We've created a customer relationship management system which allows us to own the conversation with prospective teaching candidates, something we haven’t been in control of before. This is an exciting new development and now means we:

  • have a more useful and direct relationship with candidates
  • can learn from the data and use that insight to be more responsive to our users' needs
  • can get better at recruitment and teacher retention

This will help us to achieve one of the department’s aims which is to provide world class education and excellent teachers.

Lesson planning and materials

We know one of the things that discourages teachers from staying in the profession is the amount of time they have to spend planning lessons. We’re tackling that.

Our 'Curriculum materials' product is designed to make life easier for teachers by improving the quality of their teaching, as well as enabling us to collect data about the success, or otherwise, of different lessons.

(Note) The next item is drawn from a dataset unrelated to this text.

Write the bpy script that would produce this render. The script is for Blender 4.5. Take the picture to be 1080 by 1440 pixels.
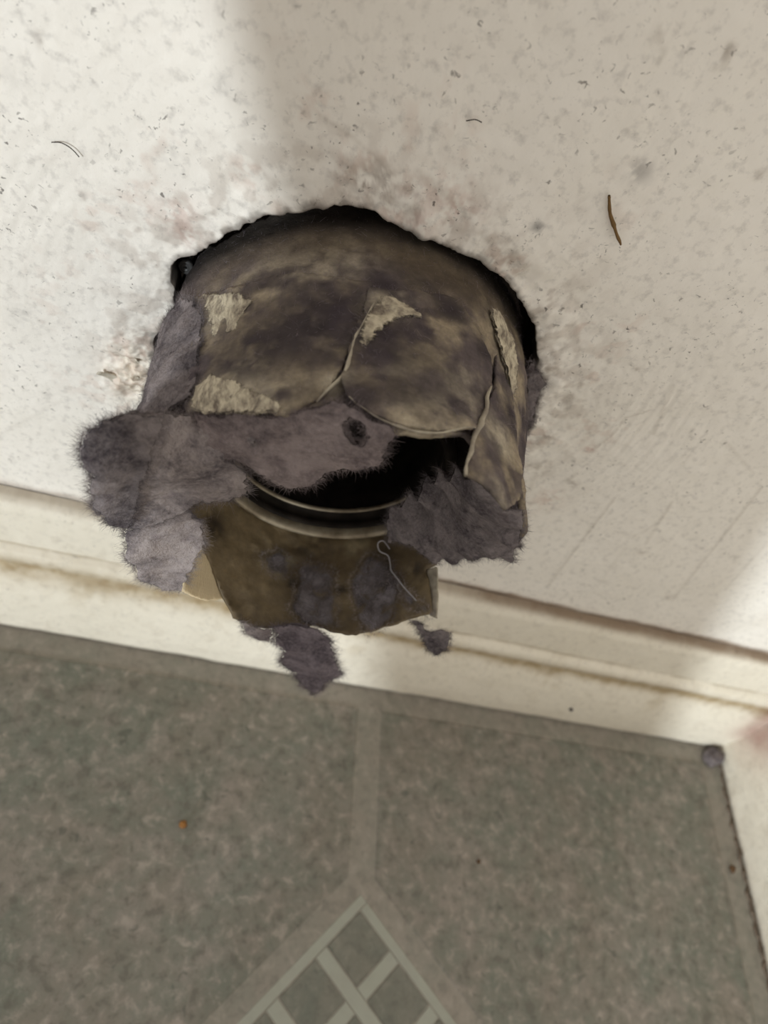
import bpy, bmesh, math, random
import numpy as np
from mathutils import Matrix, Vector, geometry, noise as mnoise

scene = bpy.context.scene
for o in list(bpy.data.objects):
    bpy.data.objects.remove(o)
COL = scene.collection
random.seed(7)
RNG = np.random.default_rng(11)

# ------------------------------------------------------------------ camera
# metres; origin = centre of the vent hole, x along the wall, y into the wall, z up
CAM = [-0.04284661, -0.16025453, 0.15715938]
CROT = [[0.9346268, -0.2276325, -0.2732329], [0.0349803, 0.8234242, -0.5663471], [0.3539056, 0.5197654, 0.7775569]]
cam_data = bpy.data.cameras.new('camera')
cam = bpy.data.objects.new('camera', cam_data)
COL.objects.link(cam)
M = Matrix(CROT).to_4x4()
M.translation = Vector(CAM)
cam.matrix_world = M
cam_data.sensor_fit = 'VERTICAL'
cam_data.sensor_height = 36.0
cam_data.lens = 1020.0 / 1440.0 * 36.0
cam_data.clip_start = 0.005
cam_data.clip_end = 20
cam_data.dof.use_dof = True
cam_data.dof.focus_distance = 0.185
cam_data.dof.aperture_fstop = 13.0
scene.camera = cam

# ------------------------------------------------------------------ light
world = bpy.data.worlds.new('world')
scene.world = world
world.use_nodes = True
bg = world.node_tree.nodes['Background']
bg.inputs[0].default_value = (1.0, 0.98, 0.955, 1)
bg.inputs[1].default_value = 1.0
sun_d = bpy.data.lights.new('daylight', 'SUN')
sun_d.energy = 2.3
sun_d.angle = math.radians(2.6)
sun_d.color = (0.84, 0.93, 1.0)
sun = bpy.data.objects.new('daylight', sun_d)
COL.objects.link(sun)
SUN_DIR = Vector((0.6, 1.0, -0.15)).normalized()
sun.rotation_euler = SUN_DIR.to_track_quat('-Z', 'Y').to_euler()
sun.location = (-1, -1.6, 0.6)
vs = scene.view_settings
vs.view_transform = 'Standard'
vs.look = 'None'
vs.gamma = 1.0
vs.use_curve_mapping = False
vs.exposure = 0.0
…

In January, we’ll be moving into the next stage of developing this product and we’ll keep you posted on our progress.

Online training for adults

The National Retraining Scheme (NRS) will help prepare adults for future changes to the economy, including those brought about by automation. The NRS will help people retrain into better jobs.

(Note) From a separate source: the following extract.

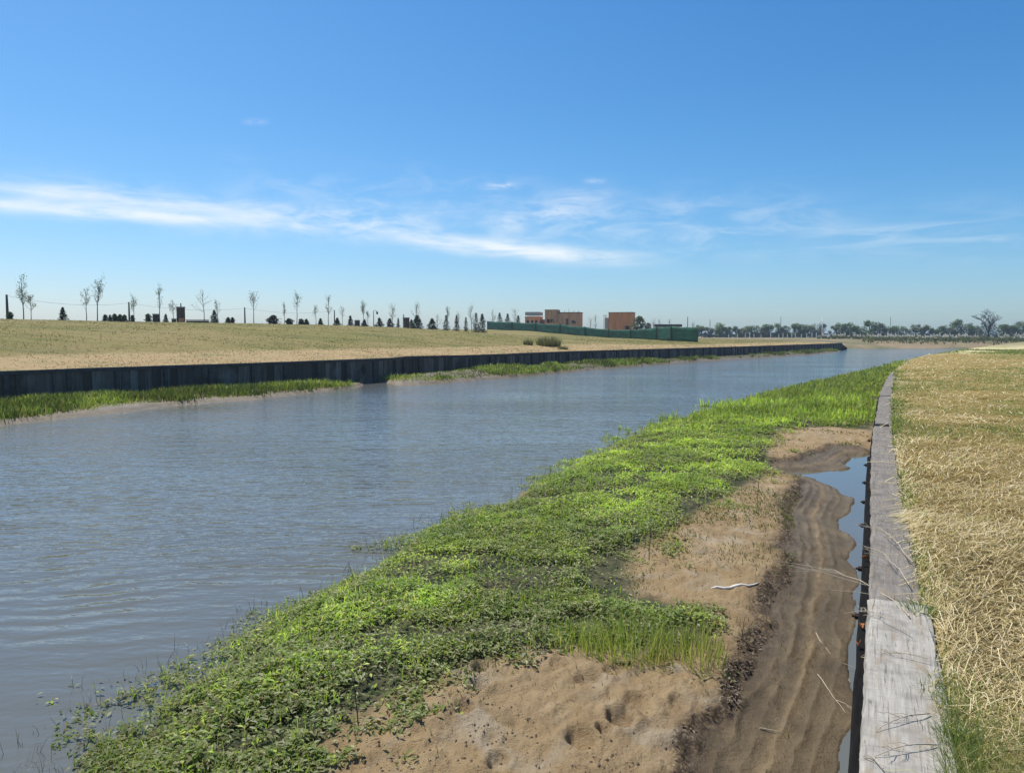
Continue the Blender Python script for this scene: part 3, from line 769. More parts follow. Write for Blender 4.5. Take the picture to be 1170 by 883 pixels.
# dark debris along the scarp
x, y, r = sample_polar(300000, -2, 27, 4.4, 22)
h_, d_l, dch_, sc_, _, _ = bank_height(x, y, True)
k = (np.abs(dch_ - sc_ - 0.03 - .06 * (fbm(x * 4, y * 4, 8, 2) - .5)) < 0.10) & (d_l > .1) & (rng.random(len(x)) < .22 * sstep(.36, .55, fbm(x * 2.2, y * 2.2, 337, 3)))
x, y, r, h_ = x[k], y[k], r[k], h_[k]; n = len(x)
V1, F1, C1 = leaves_geo(x, y, h_ + rng.uniform(.0, .03, n), np.maximum(rng.uniform(.02, .06, n), r * .004), rng.uniform(-.5, .6, n), rng.uniform(0, 6.28, n), pal(n, [(0.10, 0.07, 0.046), (0.16, 0.115, 0.072), (0.28, 0.21, 0.13)], [3, 3, 2]), 0.3)
np_mesh('mud_debris', V1, [F1], M['straw'], cols=C1, smooth=False)
tag(bpy.data.objects['mud_debris'], 'dark rotted plant debris along the edge of the wet mud', 'debris', None, 'stuff')
# crumbs and clods on the sand
x, y, r = sample_polar(60000, -18, 30, 4.4, 16)
sd = sdist(x, y, VEG); d_l = sdist(x, y, LB); dc_ = seg_dist(x, y, ch_pts)
k = (d_l > .2) & (sd < 0.0) & (dc_ > .8) & (rng.random(len(x)) < .09 * (0.3 + 2.0 * sstep(.45, .7, fbm(x * 1.6, y * 1.6, 341, 3))))
x, y = x[k], y[k]; n = len(x); z = bank_height(x, y); V, Fc = [], []
for i in range(n):
    s_ = 0.003 + 0.011 * random.random() ** 3; b = len(V)
    for (a, c_, e) in ((1, 0, 0), (0, 1, 0), (-1, 0, 0), (0, -1, 0), (0, 0, 1), (0, 0, -.6)):
        V.append((x[i] + s_ * a * random.uniform(.7, 1.4), y[i] + s_ * c_ * random.uniform(.7, 1.4), z[i] + s_ * .3 + s_ * e * .8))
    Fc += [(b + p, b + (p + 1) % 4, b + 4) for p in range(4)] + [(b + (p + 1) % 4, b + p, b + 5) for p in range(4)]
np_mesh('sand_crumbs', V, [np.array(Fc)], M['straw'], cols=pal(len(V), [(0.13, 0.09, 0.06), (0.24, 0.17, 0.11)], [1, 2], .05), smooth=False)
tag(bpy.data.objects['sand_crumbs'], 'small brown crumbs of soil lying on the sand', 'debris', None, 'stuff')

# ------------------------------------------------------------------ straw and grass on the right field
def right_ok(x, y, m=0.0): return perp_s(x, y) > m
x, y, r = sample_polar(950000, 20, 41, 2.4, 75)
s_ = perp_s(x, y); k = s_ > 0.02; x, y, r, s_ = x[k], y[k], r[k], s_[k]
gp = sstep(0.45, 0.62, fbm(x * 0.13, y * 0.13, 205, 4) + (0.36 * sstep(.8 + .03 * y, 2.8 + .065 * y, s_) - 0.03) * sstep(3, 7, y) - .12 * (1 - sstep(3, 7, y)))
k = rng.random(len(x)) < (1 - .80 * gp) * (.72 + .28 * sstep(.3, .55, fbm(x * 1.9, y * 1.9, 351, 3))); x, y, r, s_, gp = x[k], y[k], r[k], s_[k], gp[k]
n = len(x)
ln = rng.uniform(.10, .46, n) * np.clip(.7 + r * .012, .7, 1.3); wd = np.maximum(rng.uniform(.0013, .0034, n), r * rng.uniform(.0004, .0009, n))
clump = fbm(x * 0.8, y * 0.8, 353, 3)
az = R(-42) + (clump - .5) * 2.8 + rng.normal(0, .75, n)
curv = rng.normal(0, .35, n); pitch = rng.normal(0.06, .14, n)
gz = right_z(x, y, s_) + rng.uniform(0.0, .05, n) * np.clip(s_ / .1, .3, 1) + .012
V = np.empty((n, 6, 3), np.float32)
px_, py_, pz_ = x.copy(), y.copy(), gz.copy(); a_ = az.copy()
for j in range(3):
    V[:, 2 * j] = np.stack([px_ - np.sin(a_) * wd / 2, py_ + np.cos(a_) * wd / 2, pz_], 1); V[:, 2 * j + 1] = np.stack([px_ + np.sin(a_) * wd / 2, py_ - np.cos(a_) * wd / 2, pz_ + wd * .3], 1)
    px_ = px_ + np.cos(a_) * ln / 2; py_ = py_ + np.sin(a_) * ln / 2; pz_ = pz_ + ln / 2 * pitch * (1 if j == 0 else -1); a_ = a_ + curv
b = np.arange(n)[:, None] * 6
Fq = np.concatenate([b + np.array([[0, 1, 3, 2]]), b + np.array([[2, 3, 5, 4]])])
cs = pal(n, [(0.68, 0.56, 0.30), (0.76, 0.64, 0.38), (0.62, 0.50, 0.24), (0.52, 0.41, 0.19), (0.80, 0.72, 0.48), (0.40, 0.40, 0.13)], [4, 3, 3, 2, 1.2, .8])
np_mesh('cut_straw', V.reshape(-1, 3), [Fq], M['straw'], cols=np.repeat(cs, 6, 0), smooth=False)
tag(bpy.data.objects['cut_straw'], 'golden cut straw lying all over the right field', 'straw', None, 'stuff')
# green grass growing through the straw and along the cap
x, y, r = sample_polar(420000, 20, 41, 2.4, 110)
s_ = perp_s(x, y); k = s_ > 0.0; x, y, r, s_ = x[k], y[k], r[k], s_[k]
gp = sstep(0.45, 0.62, fbm(x * 0.13, y * 0.13, 205, 4) + (0.36 * sstep(.8 + .03 * y, 2.8 + .065 * y, s_) - 0.03) * sstep(3, 7, y) - .12 * (1 - sstep(3, 7, y)))
along = np.exp(-(s_ / (.13 + .010 * r)) ** 2) * sstep(.34, .54, fbm(x * .8, y * .8, 361, 3))
k = rng.random(len(x)) < np.clip((.02 + .30 * along * sstep(2.5, 8, y)) + .75 * gp * sstep(.32, .56, fbm(x * .6, y * .6, 363, 4)), 0, 1)
x, y, r, s_, along = x[k], y[k], r[k], s_[k], along[k]; n = len(x)
cg = pal(n, [(0.21, 0.26, 0.07), (0.28, 0.31, 0.10), (0.16, 0.21, 0.06), (0.46, 0.39, 0.19)], [3, 3, 2, 2.4])
blades('field_grass', x, y, right_z(x, y, s_), rng.uniform(.03, .12, n) * (1 + .3 * along), np.maximum(.0035, r * .0012), rng.uniform(.2, .9, n), rng.uniform(0, 6.28, n), cg, M['leaf'])
tag(bpy.data.objects['field_grass'], 'thin green grass growing through the straw along the plank cap', 'grass', None, 'stuff')

def tuft(name, cx, cy, z, rad, n, h0, h1, w, cols, wts, label, cat, mat='leaf', lean=(.1, .8), group=None):
    a = rng.uniform(0, 6.28, n); q = rad * np.sqrt(rng.random(n)); hx = rng.uniform(h0, h1, n) * (1 - .45 * q / rad)
    x_, y_ = np.cos(a) * q, np.sin(a) * q
    o = blades(name, x_, y_, np.full(n, -.02), hx, np.full(n, w) * rng.uniform(.7, 1.3, n), rng.uniform(*lean, n), a + rng.normal(0, .6, n), pal(n, cols, wts), M[mat])
    o.location = (cx, cy, z)
    return tag(o, label, cat, group)
G1 = [(0.15, 0.24, 0.05), (0.20, 0.28, 0.07), (0.09, 0.16, 0.04), (0.36, 0.32, 0.15)]
for q, (px, py, rad, n, h0, h1, lab) in enumerate([(1094, 848, .075, 300, .07, .17, 'dense dark green grass tuft at the right edge of the nearest pale plank'),
        (1050, 700, .10, 260, .08, .2, 'thin green grass tuft beside the joint of the pale plank'),
        (1062, 790, .06, 160, .06, .16, 'small grass tuft in the gap behind the pale plank')]):
    cx, cy = P(px, py, 0.0); tuft('grass_tuft', cx, cy, -0.03, rad, n, h0, h1, .0045, G1, [3, 3, 3, 1], lab, 'grass tuft')
# tall light grass beside the bare sand
TG = [(0.32, 0.40, 0.08), (0.42, 0.44, 0.13), (0.58, 0.50, 0.24), (0.24, 0.32, 0.06)]
for px, py, rad, n, h1, lab in ((720, 742, .44, 560, .52, 'tall yellow-green grass clump at the top edge of the bare sand'), (785, 745, .38, 380, .48, 'wispy tall grass clump at the right end beside the white driftwood'), (660, 735, .34, 300, .38, 'low pale grass clump leaning over the sand, left of the taller ones')):
    cx, cy = P(px, py, ZW + .3); tuft('grass_clump', cx, cy, float(bank_height(np.array([cx]), np.array([cy]))[0]), rad, n, .18, h1, .007, TG, [3, 3, 1.6, 2], lab, 'grass clump', lean=(.05, .5))

# ------------------------------------------------------------------ grass on the far strip
x, y, r = sample_polar(620000, -40, 27, 24, 190)
da1, da2 = sdist(x, y, LF1), sdist(x, y, LF2); d1 = np.maximum(da1, da2); pat = fbm(x * 0.30, y * 0.30, 371, 4)
k = (d1 > .1) & (rng.random(len(x)) < np.where(da2 > da1, sstep(.1, 1.0, d1 + 1.2 * (pat - .40)), sstep(.2, 1.5, d1 + 2.4 * (pat - .45))) )
x, y, r, d1, pat = x[k], y[k], r[k], d1[k], pat[k]; n = len(x)
cg = pal(n, [(0.17, 0.22, 0.045), (0.26, 0.31, 0.065), (0.12, 0.165, 0.035), (0.34, 0.31, 0.12)], [3, 3, 2, 1.3]) * (.6 + .8 * sstep(.35, .65, fbm(x * .5, y * .5, 373, 3)))[:, None]
far_ = sstep(55, 100, r)[:, None]; cg = cg * (1 - .3 * far_)
blades('far_bank_grass', x, y, bank_height(x, y) - .02, rng.uniform(.10, .42, n) * (.3 + 1.0 * sstep(.38, .65, pat)), np.maximum(.02, r * .0011), rng.uniform(.1, .7, n), rng.uniform(0, 6.28, n), cg, M['leaf'])
tag(bpy.data.objects['far_bank_grass'], 'long green grass below the dark bulkhead on the far bank', 'grass', None, 'stuff')
# stubble on the left field, denser by the bulkhead's top
N = 110000
ii = rng.uniform(30, nwl - 2, N); tt = 48 * rng.random(N) ** 1.5 + .15
jj = np.floor(ii).astype(int); fr = ii - jj
bxx = base[jj, 0] * (1 - fr) + base[jj + 1, 0] * fr; byy = base[jj, 1] * (1 - fr) + base[jj + 1, 1] * fr
x = bxx - .82 * tt; y = byy + .572 * tt
k = (y > 18) & (np.abs(x / np.maximum(y, 1)) < .85); x, y, tt = x[k], y[k], tt[k]
k = rng.random(len(x)) < np.clip(3600 / (y * y), .12, 1) * (.25 + .75 * sstep(.38, .6, fbm(x * .5, y * .5, 375, 3))); x, y, tt = x[k], y[k], tt[k]
n = len(x); fz = field_left_height(x, y, tt)
stw = (1 - sstep(2.5, 8.5, tt + 7 * (fbm(x * .25, y * .25, 377, 4) - .5)))[:, None]; gpt = sstep(.42, .6, fbm(x * .10 + y * .05, y * .22, 379, 4))[:, None]
cg = pal(n, [(0.29, 0.24, 0.065), (0.35, 0.275, 0.09), (0.22, 0.215, 0.05), (0.42, 0.33, 0.15)], [3, 3, 2, .8]) * (1 - stw) * (.92 - .28 * gpt + np.array([-.10, .05, -.1]) * gpt) + pal(n, [(0.46, 0.33, 0.16), (0.36, 0.25, 0.11), (0.55, 0.42, 0.24)], [3, 2, 2]) * stw
blades('left_field_stubble', x, y, fz - .01, rng.uniform(.03, .09, n), np.maximum(.03, y * .0011), rng.uniform(.3, 1.0, n), rng.uniform(0, 6.28, n), cg, M['straw'])
tag(bpy.data.objects['left_field_stubble'], 'dry mown stubble covering the slope behind the far bulkhead', 'stubble', None, 'stuff')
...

One product we're developing in our Manchester office is the NRS' proposed online training product. It aims to provide adults with flexible and valuable online learning which they can fit around their busy lives and responsibilities.

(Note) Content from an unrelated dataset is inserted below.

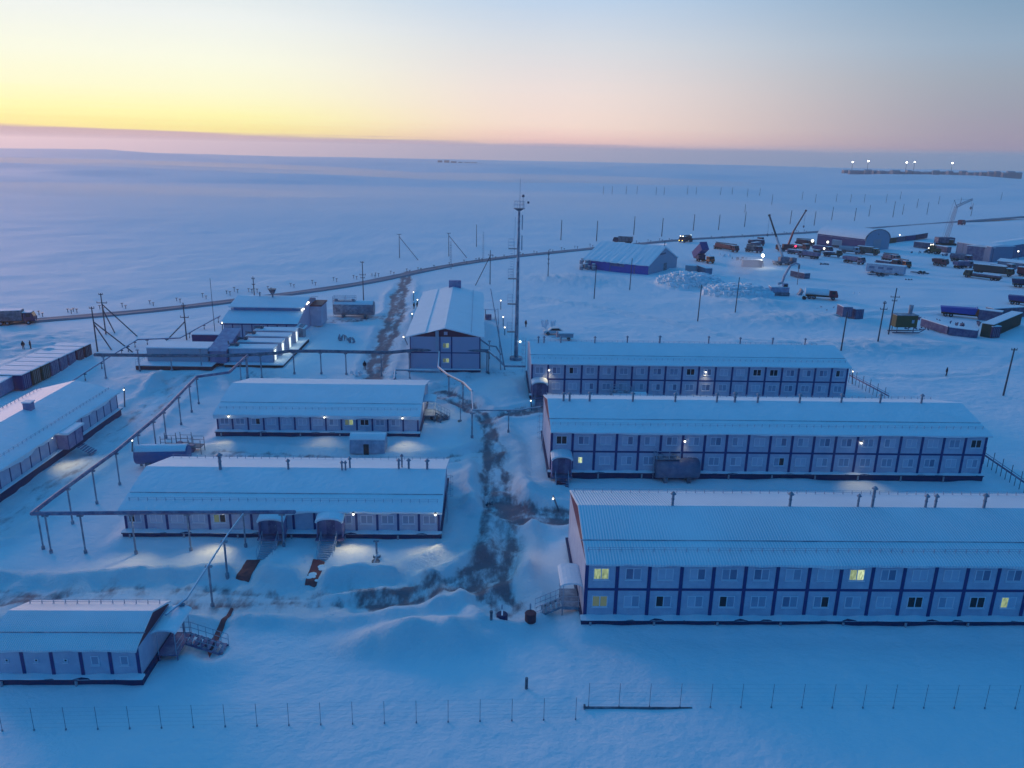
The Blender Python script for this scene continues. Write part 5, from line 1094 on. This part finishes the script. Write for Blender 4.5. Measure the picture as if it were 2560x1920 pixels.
# excavator with breaker
O = on(1948, 737); t_ = thing('excavator', 'frost-covered excavator with its arm bent high and a drill hanging from the tip', 'excavator', O)
pf = mat('lilac_frosted_paint', (.30, .27, .42), .6, .2, 1, frost=.5)
b = MB(); b.box(-3.2, 2.6, -1.6, -.8, 0, .9); b.box(-3.2, 2.6, .8, 1.6, 0, .9); b.build('track', dsteel, t_, bev=.15); b = MB(); b.box(-3.0, 2.4, -1.4, 1.4, .9, 2.4); b.build('body', pf, t_, bev=.15); b = MB(); b.box(.4, 1.9, -1.4, -.2, 2.4, 3.6); cb_ = b.build('cab', pf, t_, bev=.1); b = MB(); b.box(.6, 1.7, -1.43, -1.41, 2.5, 3.4); b.build('window', glassd, cb_)
b = MB(); b.tube(pz(1945, 710), pz(1956, 706), .4, n=6); b.tube(pz(1956, 706), pz(1961, 690), .36, n=6); b.tube(pz(1961, 690), pz(1976, 664), .36, .32, n=6); b.tube(pz(1976, 664), pz(1990, 658), .32, n=6); b.tube(pz(1990, 658), pz(1999, 662), .30, n=6); b.build('arm', mat('pale_arm', (.32, .34, .42), .5, .15, frost=.5), t_)
b = MB(); b.tube(pz(1998, 662), pz(1997, 672), .28, n=7); b.tube(pz(1997, 672), pz(1993, 712), .10, n=5); b.build('drill', dsteel, t_)
b = MB(); b.box(-3.1, 2.5, -1.5, 1.5, 2.38, 2.62); b.build('snow_cap', snow, t_, bev=.12)
t_ = thing('auger', 'dark drill drum with a rod lying left of the snow-covered tanker', 'auger', on(2010, 749)); b = MB(); b.tube((0, -.2, .5), (0, .3, .5), .55, n=12); b.build('drum', tyre, t_); b = MB(); b.tube((0, 0, .5), (3, .3, .9), .12); b.build('rod', dsteel, t_)
t_ = thing('digger_bucket', 'frosted excavator bucket on its side between the excavator and the tanker', 'bucket', on(1995, 738)); b = MB(); b.prism([(0, 0), (1.2, .1), (1.6, 1.2), (.9, 2.0), (.7, 1.0)], 0, 1.6, 'y'); b.build('shell', steel, t_)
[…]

We started the alpha phase in late November with a team of experts in digital development and learning design, some of whom are from the Open University and Century Tech.

So far in this alpha we've:

  • conducted user research
  • developed an initial prototype for further testing
  • gained significant insight on learning design, tutor support models, and learning platform design

Service Delivery Division

The Service delivery division has been set up in Manchester and Sheffield to transform how we deliver services to academies and free schools.

Nearly half the schools in the country are now academies and our role in the DfE is to ensure school leaders have everything they need to lead a school to success.

This could include the process of setting up an academy or opening a free school all the way to changing the number of pupils that go to a school.

These processes are often complex because there's lots of people involved at different stages as well as associated legal work. The team often describe some of these processes as more complicated than buying a house.

The Service delivery division is responsible for ensuring we make it easy for a school leader to manage and run their school, by building user-centred and data-driven services.

In January, our first service - 'Apply to convert to an academy' - will go into its next stage of development called public beta.

Building our user research capacity

A photo of our feature wall in our Manchester office titled 'Making the Manchester difference'. There are four short paragraphs about how Manchester has always innovated and collaborated and highlighting the successes of Manchester such as Alan Turing and Emmeline Pankhurst.

Magda Bober, one of our user researchers, is developing the user research community in DfE Manchester. She came from the private sector, with a background working in academia and educational research. ‘To grow our research community here in Manchester, we have learning lunches. We work in separate teams but come together regularly to share learnings".

Magda describes how this year has been fast-paced with rapid cycles of user research, and project delivery. "It’s been a very steep learning curve with very tight project timelines. It’s been intense and I’ve learnt a lot. I would recommend working here to anyone. But it is challenging and it's not an easy ride".

For her, it’s important that the department can attract a diverse mix of talents, of which there's plenty in and around Manchester. "I think the civil service needs people from the outside and it needs a mix of new ideas and new ways of doing things".

Growing the team, building a culture

Manchester has long been an important base for policy and operations, but until this year, it has not had a digital team. When I joined the team in April, there were just four of us. We were part of an early group who were setting up digital capability.

Since then we’ve built communities of practice and recruited user researchers and product managers to permanent civil servant roles, bringing our numbers up to 25.

Building our culture has been a priority, as it has been for the whole of DfE Transformation and Digital.

We’ve also transformed our physical space. People are working on agile walls and using the collaboration spaces, we have ‘show the thing’ sessions every week where teams present their work. The whole atmosphere has changed.

Working closely with operations and policy people

As well as growing our digital expertise, we’ve been able to make the most of the policy and operational teams who are also based in the same building.

We've focussed on working with them, in line with our aspirations to bridge the gap between policy and delivery by putting people at the heart of policymaking. This will help transform the department into being service-led.

It seems to be working. We’re gaining a reputation as a place where people are learning about digital. And our location helps. We’re lucky to be able to tap into the rich public and private sector expertise in the area. Organisations like the Department for Work and Pensions, HMRC, Department for Culture Media and Sport as well as BBC and Jaguar are based nearby. But we’re also attracting people from London and the south of England who want to come and live and work here.

Next year, we'll be hiring

A photograph of our Manchester office at dusk, overlooking the river.

In 2020 we’ll be recruiting for another set of important roles, including Head of product, Head of content design and Head of design.

Like our bases in Coventry, Sheffield, and Birmingham, the Manchester office is an important part of something our department takes seriously, which is to make sure our policy and delivery teams are well distributed around the country. And to also develop centres of excellence where the culture of transformation and delivery becomes the norm. We’re really proud of this work - and it’s not just about London.

Thanks to everyone in the team for their work this year and to all the people who've supported them.